Sunday, April 15, 2018

alone in the night










Hey there,

I don't know when you'll get this or how long this will take to reach you. To be honest, I don't even know where you are right now. People move so fast, they move around so much these days. I have a question: do you ever find yourself out late at night, listening to music, just walking aimlessly - no one to meet, no place to be? I suppose it's dangerous nowadays, to be alone like that.

When the sun sets, the city seems like a different place. Some nights are so still, so quiet, you become conscious of how much space there is, above you, beside you. You begin to understand on an emotional level all the implications of the word 'void'. You begin to feel extremely small. I think it's because we're used to being surrounded in public - we expect to have people constantly near and around us - so to be out at night is to find yourself alone when you're not expecting to be. Alone in the night, you are liable to find that your familiar places now house constellations of memories, a galaxy of silence, a new identity.

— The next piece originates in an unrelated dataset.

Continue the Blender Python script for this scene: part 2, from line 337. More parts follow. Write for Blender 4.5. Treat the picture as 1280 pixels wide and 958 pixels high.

Where I'm from the nights are quiet. The streets are wide and empty. The stores have lights out front that glow like a tired person's smile. If it's April there's a bridge in the park with water flowing underneath, and a cool breeze will come from nowhere to kiss your cheek. The branches are bare and withered. They hang overhead like bony beggar's palms, reaching, not daring to touch, asking, not expecting to receive.

Are your nights like this too? Can you feel the April wind against your cheek? Can you hear the train carriages rattle like great metal skeletons in the distance?

I wrote this song thinking of you. Thinking maybe one night, you'll be out walking, listening to music - with no one to meet, nowhere to be - and if you are, maybe this song will come on. And when it does, maybe you'll feel the wind against your cheek and hear the trains in the distance and look up at the same night sky as me and see a lost universe hiding in small spaces. Maybe you'll find the cosmos in shop signs and streetlights, in the way the wind kisses your face, maybe on a page.

I hope you find this. I hope this helps you feel less alone in the night. Who knows - maybe someone else out there feels this way too.